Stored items
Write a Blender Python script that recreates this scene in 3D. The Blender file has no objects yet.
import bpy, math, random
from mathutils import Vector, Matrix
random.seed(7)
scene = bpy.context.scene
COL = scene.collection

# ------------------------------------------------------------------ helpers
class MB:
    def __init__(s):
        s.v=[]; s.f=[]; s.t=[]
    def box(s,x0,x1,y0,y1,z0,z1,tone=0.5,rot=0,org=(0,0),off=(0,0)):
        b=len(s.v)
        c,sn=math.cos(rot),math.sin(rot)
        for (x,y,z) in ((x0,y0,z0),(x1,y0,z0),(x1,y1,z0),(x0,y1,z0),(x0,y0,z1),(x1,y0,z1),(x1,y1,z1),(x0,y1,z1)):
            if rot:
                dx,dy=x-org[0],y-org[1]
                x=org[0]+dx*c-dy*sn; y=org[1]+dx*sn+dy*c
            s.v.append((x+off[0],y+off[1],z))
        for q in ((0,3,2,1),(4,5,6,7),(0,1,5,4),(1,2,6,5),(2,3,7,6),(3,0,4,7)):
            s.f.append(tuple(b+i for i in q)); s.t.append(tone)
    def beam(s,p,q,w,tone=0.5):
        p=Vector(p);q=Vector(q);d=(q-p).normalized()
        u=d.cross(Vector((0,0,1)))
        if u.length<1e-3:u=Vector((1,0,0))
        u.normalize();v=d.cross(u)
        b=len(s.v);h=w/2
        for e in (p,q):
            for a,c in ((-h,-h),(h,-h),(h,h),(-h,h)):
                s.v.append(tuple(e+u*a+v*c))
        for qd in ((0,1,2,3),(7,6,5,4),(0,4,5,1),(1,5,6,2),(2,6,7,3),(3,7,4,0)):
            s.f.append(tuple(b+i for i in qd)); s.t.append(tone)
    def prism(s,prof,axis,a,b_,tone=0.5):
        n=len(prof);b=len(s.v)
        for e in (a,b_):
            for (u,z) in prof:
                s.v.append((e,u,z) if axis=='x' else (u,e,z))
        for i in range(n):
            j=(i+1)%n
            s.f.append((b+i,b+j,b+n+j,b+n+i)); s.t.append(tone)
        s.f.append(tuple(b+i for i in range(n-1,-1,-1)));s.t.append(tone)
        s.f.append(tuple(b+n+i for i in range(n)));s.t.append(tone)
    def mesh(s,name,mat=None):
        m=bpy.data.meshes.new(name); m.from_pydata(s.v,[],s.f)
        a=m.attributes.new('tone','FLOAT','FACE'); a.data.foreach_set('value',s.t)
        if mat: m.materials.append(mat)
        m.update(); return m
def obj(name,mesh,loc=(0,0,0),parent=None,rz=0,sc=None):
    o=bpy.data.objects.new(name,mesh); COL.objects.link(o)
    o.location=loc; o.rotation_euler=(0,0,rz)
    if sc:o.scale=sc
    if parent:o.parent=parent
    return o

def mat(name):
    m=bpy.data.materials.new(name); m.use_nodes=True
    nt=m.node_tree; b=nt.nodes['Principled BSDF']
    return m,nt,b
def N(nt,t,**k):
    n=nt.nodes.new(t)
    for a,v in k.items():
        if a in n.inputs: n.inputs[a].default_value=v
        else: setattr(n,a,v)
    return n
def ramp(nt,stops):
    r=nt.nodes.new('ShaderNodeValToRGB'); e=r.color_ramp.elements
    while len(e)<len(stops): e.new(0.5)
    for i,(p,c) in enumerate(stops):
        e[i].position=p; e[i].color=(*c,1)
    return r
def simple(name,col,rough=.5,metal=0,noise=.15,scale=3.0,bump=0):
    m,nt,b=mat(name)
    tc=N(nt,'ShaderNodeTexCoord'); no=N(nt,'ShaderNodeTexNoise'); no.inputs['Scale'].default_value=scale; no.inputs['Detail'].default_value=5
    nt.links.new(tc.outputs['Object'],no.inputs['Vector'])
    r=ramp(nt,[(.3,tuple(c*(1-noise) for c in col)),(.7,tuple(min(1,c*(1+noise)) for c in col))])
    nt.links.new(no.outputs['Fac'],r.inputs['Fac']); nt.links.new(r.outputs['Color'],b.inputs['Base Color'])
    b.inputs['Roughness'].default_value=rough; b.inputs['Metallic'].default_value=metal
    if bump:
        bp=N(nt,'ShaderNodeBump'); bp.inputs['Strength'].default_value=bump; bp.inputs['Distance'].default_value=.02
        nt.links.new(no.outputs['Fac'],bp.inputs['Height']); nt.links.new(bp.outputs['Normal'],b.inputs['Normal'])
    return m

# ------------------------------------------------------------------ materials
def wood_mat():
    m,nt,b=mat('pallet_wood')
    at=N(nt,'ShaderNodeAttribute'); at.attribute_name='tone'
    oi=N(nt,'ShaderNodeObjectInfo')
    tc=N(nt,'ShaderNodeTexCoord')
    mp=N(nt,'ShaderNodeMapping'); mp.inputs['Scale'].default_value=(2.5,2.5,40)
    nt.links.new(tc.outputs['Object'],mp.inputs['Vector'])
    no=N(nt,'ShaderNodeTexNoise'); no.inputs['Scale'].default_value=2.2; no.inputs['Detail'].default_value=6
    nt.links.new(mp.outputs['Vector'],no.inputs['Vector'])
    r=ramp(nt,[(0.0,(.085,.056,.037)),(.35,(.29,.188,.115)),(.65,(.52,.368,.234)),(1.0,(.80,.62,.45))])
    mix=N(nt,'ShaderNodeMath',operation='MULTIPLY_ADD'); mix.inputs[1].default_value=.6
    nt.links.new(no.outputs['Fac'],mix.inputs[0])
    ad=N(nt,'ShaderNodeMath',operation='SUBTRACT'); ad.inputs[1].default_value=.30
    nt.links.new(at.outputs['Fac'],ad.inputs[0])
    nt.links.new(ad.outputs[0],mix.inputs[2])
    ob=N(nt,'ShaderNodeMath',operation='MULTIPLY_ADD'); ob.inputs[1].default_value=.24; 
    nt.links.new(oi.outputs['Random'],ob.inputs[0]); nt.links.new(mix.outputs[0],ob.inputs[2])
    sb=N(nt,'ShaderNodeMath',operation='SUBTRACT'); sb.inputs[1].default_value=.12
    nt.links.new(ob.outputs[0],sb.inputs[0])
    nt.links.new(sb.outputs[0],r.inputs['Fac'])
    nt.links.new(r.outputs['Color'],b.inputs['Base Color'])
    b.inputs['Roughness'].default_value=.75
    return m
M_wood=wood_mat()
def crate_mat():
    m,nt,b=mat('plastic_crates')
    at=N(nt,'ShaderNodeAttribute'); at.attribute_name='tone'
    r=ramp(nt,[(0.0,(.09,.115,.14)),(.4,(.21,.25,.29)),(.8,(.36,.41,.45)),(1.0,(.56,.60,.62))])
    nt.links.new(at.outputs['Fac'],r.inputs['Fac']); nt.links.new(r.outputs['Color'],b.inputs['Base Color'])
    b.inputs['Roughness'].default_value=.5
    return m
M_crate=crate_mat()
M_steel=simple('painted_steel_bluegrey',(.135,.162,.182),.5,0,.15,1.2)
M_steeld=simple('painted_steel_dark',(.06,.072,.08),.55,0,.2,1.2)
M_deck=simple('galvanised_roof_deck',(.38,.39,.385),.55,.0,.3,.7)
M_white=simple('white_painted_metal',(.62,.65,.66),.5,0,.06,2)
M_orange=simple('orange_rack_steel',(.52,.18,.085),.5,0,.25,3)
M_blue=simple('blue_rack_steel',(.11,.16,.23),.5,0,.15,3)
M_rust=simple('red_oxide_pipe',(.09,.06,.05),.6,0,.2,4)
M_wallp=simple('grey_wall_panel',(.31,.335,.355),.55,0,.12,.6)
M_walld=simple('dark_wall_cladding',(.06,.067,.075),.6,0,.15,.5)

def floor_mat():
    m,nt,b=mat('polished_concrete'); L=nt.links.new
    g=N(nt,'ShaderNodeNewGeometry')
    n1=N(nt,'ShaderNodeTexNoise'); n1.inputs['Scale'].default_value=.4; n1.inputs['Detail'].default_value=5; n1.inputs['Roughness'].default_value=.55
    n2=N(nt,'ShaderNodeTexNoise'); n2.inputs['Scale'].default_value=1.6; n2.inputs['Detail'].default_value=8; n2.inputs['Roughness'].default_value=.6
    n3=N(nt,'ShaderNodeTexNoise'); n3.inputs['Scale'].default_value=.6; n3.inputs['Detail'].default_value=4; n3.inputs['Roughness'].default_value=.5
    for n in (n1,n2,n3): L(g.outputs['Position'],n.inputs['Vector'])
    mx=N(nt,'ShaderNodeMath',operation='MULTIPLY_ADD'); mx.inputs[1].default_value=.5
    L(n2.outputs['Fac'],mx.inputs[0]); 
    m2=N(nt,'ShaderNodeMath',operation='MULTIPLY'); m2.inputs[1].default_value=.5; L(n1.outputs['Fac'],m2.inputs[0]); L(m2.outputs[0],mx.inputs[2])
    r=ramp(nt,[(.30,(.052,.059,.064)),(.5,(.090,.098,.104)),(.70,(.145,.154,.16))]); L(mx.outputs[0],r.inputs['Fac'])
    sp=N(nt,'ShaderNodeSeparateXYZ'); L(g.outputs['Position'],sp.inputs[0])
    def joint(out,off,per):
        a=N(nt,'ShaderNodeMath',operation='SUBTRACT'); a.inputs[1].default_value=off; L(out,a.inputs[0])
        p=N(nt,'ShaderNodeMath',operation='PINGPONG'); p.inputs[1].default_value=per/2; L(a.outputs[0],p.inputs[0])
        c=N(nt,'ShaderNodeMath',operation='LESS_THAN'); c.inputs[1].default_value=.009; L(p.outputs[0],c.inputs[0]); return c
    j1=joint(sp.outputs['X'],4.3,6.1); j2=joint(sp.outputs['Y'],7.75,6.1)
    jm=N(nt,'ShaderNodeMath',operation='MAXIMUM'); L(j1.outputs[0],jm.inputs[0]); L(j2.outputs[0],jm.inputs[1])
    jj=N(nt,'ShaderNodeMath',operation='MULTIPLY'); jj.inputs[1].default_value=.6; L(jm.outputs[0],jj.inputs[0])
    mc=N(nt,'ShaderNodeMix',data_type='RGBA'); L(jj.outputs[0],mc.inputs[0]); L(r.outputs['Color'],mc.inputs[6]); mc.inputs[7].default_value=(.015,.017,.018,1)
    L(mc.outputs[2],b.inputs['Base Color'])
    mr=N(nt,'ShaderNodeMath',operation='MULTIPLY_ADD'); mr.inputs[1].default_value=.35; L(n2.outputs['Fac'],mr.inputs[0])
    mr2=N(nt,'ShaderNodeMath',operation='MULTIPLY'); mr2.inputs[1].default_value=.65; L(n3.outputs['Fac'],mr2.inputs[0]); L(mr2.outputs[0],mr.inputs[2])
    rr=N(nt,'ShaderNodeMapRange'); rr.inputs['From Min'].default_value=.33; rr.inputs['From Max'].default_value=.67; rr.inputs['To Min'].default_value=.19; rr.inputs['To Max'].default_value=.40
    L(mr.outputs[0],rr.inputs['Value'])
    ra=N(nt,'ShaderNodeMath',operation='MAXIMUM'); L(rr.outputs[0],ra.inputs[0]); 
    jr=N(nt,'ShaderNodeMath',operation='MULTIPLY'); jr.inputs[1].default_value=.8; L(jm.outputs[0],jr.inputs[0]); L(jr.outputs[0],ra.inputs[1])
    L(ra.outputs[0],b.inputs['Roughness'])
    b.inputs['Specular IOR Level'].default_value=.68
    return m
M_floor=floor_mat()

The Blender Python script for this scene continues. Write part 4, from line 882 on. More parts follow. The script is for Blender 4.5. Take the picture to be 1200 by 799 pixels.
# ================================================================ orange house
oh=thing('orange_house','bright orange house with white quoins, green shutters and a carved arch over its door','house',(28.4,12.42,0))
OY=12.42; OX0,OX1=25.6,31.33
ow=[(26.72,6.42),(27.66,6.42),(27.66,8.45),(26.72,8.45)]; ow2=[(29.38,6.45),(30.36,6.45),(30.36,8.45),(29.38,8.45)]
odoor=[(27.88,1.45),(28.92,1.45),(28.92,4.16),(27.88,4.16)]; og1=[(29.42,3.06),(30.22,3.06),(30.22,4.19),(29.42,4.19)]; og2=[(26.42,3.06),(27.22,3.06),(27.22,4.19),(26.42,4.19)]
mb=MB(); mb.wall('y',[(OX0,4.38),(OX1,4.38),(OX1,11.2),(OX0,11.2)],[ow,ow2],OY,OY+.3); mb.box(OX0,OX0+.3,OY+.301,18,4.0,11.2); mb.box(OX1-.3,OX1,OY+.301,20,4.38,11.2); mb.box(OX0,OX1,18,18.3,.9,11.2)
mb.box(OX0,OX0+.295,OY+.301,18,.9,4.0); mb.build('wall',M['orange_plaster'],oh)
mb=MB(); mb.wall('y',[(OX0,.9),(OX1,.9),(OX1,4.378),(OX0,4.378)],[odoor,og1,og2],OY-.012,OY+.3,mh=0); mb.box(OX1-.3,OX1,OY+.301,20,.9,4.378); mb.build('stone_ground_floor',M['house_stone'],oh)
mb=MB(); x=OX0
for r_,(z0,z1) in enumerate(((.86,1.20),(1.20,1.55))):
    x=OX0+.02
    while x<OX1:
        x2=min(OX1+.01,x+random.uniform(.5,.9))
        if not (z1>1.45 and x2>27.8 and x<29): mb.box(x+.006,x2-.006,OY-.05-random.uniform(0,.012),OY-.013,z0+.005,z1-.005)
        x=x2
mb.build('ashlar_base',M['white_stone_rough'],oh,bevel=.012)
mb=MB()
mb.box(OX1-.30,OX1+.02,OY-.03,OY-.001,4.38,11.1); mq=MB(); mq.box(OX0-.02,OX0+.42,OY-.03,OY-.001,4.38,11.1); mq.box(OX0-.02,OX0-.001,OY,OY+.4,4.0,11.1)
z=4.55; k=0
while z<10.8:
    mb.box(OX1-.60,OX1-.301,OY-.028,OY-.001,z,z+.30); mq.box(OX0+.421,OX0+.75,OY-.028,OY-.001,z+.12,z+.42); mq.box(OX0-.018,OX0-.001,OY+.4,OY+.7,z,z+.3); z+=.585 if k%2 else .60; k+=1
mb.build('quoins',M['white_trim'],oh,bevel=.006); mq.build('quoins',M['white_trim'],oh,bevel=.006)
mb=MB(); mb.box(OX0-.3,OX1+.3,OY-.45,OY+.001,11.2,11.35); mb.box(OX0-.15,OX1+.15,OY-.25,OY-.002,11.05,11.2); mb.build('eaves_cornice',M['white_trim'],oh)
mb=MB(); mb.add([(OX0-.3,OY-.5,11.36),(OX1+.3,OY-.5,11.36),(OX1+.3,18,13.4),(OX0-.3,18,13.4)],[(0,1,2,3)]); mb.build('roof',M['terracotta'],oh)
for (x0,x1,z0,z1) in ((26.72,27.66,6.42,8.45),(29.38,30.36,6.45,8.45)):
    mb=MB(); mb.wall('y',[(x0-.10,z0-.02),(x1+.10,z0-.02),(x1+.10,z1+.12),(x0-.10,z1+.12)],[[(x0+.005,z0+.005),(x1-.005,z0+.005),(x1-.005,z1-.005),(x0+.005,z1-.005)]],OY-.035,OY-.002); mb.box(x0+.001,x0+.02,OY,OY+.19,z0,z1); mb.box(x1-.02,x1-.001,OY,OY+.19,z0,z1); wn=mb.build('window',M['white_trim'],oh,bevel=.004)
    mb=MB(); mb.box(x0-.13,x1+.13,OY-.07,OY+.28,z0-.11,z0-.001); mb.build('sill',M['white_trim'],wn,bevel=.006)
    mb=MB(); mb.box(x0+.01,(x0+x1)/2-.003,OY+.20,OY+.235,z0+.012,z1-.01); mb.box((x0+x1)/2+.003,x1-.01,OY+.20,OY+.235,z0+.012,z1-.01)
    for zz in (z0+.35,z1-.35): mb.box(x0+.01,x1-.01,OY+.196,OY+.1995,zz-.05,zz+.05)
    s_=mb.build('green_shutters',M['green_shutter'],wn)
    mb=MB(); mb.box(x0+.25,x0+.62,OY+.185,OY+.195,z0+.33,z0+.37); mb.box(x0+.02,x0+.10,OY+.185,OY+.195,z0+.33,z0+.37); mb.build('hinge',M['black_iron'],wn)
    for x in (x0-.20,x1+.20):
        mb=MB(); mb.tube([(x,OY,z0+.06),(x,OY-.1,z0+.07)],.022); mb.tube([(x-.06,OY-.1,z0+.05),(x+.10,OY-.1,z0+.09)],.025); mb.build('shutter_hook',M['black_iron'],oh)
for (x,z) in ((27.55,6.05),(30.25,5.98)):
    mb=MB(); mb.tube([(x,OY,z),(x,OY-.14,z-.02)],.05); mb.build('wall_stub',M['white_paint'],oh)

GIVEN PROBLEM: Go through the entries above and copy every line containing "Blender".

CORRECT RESULT:
Write a Blender Python script that recreates this scene in 3D. The Blender file has no objects yet.
The Blender Python script for this scene continues. Write part 4, from line 882 on. More parts follow. The script is for Blender 4.5. Take the picture to be 1200 by 799 pixels.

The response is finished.